=== Exercise requirements ===
Write each line word for word, from the line that contains "blades('field_crop_and_weeds',P,h,w,l,c,root_dark=.6)" through the last line of the material below.

** BEGIN Data segment **

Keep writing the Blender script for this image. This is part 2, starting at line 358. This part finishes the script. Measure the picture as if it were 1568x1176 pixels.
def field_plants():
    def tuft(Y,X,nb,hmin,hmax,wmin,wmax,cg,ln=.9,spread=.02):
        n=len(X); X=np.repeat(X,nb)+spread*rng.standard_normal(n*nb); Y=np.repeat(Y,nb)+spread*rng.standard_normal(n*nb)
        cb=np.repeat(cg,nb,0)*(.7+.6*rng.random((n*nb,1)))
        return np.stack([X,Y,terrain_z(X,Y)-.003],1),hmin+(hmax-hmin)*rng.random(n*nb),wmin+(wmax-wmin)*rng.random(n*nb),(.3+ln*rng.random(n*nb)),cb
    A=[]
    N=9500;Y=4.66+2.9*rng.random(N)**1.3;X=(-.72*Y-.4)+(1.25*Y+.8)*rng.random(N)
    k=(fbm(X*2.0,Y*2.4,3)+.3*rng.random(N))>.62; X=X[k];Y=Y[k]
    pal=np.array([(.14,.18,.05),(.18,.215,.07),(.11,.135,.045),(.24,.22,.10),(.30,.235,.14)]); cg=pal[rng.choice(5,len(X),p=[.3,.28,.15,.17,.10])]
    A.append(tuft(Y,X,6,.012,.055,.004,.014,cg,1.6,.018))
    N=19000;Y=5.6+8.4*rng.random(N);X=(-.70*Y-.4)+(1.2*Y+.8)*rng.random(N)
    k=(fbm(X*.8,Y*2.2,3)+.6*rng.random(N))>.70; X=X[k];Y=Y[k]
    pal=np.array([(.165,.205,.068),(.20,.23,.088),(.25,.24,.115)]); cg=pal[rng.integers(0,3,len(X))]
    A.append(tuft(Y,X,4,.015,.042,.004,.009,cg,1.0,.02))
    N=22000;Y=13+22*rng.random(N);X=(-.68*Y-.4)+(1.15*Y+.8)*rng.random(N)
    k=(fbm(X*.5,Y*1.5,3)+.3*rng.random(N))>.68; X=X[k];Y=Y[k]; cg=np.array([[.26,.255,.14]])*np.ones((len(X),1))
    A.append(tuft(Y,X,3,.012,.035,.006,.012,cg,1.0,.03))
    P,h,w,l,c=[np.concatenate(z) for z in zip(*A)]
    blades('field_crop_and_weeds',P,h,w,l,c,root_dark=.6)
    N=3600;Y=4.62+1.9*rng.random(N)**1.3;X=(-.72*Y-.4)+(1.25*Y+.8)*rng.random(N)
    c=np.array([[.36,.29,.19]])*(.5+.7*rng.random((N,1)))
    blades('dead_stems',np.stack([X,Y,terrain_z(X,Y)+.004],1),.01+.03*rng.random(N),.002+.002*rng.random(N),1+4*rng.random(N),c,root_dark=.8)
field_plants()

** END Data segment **

=== Written response ===
    blades('field_crop_and_weeds',P,h,w,l,c,root_dark=.6)
    N=3600;Y=4.62+1.9*rng.random(N)**1.3;X=(-.72*Y-.4)+(1.25*Y+.8)*rng.random(N)
    c=np.array([[.36,.29,.19]])*(.5+.7*rng.random((N,1)))
    blades('dead_stems',np.stack([X,Y,terrain_z(X,Y)+.004],1),.01+.03*rng.random(N),.002+.002*rng.random(N),1+4*rng.random(N),c,root_dark=.8)
field_plants()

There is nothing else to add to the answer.